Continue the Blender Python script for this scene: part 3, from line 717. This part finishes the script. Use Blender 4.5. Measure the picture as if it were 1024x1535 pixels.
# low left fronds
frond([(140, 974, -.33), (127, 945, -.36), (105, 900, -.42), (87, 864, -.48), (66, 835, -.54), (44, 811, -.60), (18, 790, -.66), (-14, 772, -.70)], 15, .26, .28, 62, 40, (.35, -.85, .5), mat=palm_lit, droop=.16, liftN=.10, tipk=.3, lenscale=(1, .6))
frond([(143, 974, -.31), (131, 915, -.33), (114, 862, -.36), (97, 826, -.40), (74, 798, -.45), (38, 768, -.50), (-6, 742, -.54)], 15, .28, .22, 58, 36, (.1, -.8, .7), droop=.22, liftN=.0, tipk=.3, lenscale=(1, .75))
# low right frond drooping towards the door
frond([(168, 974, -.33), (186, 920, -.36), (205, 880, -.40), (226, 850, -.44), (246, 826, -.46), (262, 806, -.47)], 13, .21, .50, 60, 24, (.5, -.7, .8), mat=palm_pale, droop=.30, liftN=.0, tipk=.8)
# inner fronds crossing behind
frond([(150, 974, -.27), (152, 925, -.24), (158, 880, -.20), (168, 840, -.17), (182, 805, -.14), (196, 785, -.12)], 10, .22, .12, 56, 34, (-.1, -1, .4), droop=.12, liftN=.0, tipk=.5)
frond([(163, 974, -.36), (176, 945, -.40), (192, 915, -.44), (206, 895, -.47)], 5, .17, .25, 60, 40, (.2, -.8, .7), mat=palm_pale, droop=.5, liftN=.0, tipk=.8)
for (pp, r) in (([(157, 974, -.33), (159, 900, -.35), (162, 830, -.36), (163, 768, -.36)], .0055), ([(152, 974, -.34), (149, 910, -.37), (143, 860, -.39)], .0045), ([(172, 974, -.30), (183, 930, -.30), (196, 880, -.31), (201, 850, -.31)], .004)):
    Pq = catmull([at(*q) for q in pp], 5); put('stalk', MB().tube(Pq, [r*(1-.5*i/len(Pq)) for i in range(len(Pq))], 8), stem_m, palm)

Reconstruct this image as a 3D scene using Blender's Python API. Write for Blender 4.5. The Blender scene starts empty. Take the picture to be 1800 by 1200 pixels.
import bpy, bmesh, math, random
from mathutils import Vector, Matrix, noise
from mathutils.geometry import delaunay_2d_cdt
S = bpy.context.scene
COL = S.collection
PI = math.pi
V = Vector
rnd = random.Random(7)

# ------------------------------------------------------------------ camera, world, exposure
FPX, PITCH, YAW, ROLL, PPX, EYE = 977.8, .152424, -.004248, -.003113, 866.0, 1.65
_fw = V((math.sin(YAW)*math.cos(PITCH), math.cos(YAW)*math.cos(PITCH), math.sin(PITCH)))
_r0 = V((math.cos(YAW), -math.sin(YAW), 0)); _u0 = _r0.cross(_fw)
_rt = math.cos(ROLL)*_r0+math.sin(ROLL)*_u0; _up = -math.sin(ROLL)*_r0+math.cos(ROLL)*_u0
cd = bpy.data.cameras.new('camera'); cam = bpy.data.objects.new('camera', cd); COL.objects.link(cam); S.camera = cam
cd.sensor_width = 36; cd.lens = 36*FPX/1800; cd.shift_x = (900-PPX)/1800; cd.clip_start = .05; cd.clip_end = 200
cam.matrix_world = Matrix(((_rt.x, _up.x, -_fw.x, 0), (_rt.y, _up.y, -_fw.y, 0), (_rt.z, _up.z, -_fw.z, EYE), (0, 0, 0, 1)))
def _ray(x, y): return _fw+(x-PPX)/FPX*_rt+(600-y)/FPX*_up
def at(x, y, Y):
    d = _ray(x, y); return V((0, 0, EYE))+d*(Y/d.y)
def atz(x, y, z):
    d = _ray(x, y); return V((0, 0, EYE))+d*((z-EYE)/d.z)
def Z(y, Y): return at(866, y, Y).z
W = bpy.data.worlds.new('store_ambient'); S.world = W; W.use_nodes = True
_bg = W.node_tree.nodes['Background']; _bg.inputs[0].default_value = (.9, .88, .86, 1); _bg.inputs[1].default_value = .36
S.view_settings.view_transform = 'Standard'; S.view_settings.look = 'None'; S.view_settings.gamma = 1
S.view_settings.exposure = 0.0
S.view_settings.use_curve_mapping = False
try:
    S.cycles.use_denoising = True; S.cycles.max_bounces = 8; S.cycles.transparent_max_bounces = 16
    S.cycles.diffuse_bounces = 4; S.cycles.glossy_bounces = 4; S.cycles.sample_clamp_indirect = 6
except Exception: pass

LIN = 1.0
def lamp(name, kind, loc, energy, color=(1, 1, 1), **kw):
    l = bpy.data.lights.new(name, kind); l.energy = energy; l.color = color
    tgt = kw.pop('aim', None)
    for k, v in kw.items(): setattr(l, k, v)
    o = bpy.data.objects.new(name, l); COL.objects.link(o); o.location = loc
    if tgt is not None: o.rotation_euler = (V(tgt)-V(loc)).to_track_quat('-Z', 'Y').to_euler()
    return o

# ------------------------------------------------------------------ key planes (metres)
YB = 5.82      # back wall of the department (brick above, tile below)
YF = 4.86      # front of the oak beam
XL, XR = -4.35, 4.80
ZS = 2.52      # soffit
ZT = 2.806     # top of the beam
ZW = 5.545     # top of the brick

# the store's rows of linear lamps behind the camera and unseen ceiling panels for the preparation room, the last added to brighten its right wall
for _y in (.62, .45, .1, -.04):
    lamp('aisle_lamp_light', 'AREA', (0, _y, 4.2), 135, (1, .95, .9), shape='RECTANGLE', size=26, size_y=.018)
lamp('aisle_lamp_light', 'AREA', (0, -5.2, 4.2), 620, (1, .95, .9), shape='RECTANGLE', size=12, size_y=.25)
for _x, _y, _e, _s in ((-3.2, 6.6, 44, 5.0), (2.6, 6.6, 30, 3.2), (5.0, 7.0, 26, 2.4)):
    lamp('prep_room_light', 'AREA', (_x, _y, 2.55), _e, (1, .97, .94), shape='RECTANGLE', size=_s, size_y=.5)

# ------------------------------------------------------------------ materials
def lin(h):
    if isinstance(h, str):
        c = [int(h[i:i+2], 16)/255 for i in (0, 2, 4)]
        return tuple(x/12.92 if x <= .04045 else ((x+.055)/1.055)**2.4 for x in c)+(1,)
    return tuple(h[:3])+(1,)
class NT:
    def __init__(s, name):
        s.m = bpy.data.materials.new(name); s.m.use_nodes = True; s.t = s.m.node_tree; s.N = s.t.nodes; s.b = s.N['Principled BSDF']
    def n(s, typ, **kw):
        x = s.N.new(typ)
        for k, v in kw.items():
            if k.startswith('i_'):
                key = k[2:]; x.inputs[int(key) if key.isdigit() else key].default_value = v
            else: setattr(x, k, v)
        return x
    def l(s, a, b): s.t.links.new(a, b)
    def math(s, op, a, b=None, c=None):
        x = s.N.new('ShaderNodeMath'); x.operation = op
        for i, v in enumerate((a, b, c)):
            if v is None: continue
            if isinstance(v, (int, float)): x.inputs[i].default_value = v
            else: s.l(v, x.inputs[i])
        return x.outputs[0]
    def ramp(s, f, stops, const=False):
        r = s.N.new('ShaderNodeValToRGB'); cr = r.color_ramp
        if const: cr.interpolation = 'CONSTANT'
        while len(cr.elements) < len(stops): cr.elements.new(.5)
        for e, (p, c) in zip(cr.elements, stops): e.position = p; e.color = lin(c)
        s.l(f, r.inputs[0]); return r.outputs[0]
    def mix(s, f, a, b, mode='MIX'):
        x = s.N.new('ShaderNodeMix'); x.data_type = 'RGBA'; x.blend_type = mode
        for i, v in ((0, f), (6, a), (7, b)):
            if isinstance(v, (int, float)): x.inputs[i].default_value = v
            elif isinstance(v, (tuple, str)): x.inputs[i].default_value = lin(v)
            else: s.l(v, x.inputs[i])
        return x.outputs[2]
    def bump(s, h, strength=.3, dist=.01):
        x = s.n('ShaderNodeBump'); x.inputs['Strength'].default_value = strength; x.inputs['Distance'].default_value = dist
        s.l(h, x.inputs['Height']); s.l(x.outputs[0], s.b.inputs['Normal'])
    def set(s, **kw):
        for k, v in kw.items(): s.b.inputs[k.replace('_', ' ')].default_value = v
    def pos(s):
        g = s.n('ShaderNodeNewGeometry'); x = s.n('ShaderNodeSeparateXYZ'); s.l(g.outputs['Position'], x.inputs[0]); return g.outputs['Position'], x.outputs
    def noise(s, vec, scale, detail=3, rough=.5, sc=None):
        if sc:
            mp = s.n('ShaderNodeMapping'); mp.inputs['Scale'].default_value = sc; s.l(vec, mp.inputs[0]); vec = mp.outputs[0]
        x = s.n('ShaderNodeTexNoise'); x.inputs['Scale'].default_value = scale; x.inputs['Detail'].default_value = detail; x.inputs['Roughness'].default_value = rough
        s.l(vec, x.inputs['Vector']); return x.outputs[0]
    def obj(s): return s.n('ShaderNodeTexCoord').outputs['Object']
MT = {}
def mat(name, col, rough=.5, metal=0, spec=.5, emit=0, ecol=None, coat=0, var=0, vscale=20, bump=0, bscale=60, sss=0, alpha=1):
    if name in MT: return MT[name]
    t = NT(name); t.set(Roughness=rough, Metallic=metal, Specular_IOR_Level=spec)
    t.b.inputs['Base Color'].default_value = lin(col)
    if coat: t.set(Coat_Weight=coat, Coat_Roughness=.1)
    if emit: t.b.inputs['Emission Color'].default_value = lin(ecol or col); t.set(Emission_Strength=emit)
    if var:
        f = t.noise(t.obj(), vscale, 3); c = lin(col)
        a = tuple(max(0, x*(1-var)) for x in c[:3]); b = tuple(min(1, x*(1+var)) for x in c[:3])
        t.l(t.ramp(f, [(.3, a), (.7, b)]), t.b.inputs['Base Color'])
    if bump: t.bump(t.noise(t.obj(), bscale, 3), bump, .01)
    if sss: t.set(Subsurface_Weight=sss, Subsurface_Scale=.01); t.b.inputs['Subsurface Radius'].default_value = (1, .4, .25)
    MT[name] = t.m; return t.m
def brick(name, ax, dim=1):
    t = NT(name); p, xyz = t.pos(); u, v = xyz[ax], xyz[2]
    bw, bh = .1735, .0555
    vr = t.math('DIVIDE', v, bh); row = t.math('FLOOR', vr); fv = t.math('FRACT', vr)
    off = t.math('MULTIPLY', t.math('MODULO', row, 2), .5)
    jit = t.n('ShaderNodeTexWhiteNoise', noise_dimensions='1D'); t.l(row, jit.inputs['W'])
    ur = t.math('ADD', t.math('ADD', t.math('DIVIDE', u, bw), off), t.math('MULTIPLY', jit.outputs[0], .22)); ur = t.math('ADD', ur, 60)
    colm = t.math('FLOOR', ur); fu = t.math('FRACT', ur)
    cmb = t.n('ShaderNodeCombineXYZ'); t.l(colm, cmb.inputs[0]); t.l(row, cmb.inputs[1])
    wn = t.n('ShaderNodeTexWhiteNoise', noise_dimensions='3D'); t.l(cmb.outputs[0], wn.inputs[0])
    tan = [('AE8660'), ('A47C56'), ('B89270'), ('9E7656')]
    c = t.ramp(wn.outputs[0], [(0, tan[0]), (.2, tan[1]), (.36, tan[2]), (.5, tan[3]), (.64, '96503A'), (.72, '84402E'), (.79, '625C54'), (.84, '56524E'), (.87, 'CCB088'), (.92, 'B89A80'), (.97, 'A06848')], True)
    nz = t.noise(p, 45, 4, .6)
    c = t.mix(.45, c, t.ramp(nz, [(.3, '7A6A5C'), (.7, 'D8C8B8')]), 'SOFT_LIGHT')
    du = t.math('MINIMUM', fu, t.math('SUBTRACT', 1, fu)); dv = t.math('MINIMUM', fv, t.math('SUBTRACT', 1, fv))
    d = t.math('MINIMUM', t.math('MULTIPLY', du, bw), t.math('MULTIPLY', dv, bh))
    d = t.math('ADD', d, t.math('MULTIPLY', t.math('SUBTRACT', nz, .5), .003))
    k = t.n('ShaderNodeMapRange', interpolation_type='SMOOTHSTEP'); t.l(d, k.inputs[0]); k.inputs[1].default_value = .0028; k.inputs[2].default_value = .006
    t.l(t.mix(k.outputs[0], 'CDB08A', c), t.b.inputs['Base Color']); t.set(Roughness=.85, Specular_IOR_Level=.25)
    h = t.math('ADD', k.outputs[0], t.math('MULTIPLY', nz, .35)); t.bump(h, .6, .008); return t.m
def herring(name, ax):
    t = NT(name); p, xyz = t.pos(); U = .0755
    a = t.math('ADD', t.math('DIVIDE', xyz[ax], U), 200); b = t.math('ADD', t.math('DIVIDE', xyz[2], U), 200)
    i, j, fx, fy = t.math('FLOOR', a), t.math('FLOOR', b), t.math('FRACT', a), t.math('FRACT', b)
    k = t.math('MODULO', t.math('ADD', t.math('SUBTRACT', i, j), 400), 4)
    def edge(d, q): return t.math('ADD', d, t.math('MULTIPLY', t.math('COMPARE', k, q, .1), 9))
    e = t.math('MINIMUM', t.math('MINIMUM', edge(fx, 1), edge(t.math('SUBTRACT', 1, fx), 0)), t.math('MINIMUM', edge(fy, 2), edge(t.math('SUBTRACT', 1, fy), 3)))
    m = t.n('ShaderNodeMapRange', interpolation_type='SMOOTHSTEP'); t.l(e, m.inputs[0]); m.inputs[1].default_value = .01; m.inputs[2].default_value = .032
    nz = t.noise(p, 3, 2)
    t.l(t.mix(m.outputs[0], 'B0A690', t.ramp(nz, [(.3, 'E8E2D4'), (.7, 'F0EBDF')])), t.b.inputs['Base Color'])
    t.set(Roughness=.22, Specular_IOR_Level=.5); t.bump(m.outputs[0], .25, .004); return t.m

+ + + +

Given instruction: Copy out precisely the lines from the line with "Reconstruct this image" to the line with "rnd = random.Random(7)" in the material above, including those two lines and omitting all the rest.

Exercise result:
Reconstruct this image as a 3D scene using Blender's Python API. Write for Blender 4.5. The Blender scene starts empty. Take the picture to be 1800 by 1200 pixels.
import bpy, bmesh, math, random
from mathutils import Vector, Matrix, noise
from mathutils.geometry import delaunay_2d_cdt
S = bpy.context.scene
COL = S.collection
PI = math.pi
V = Vector
rnd = random.Random(7)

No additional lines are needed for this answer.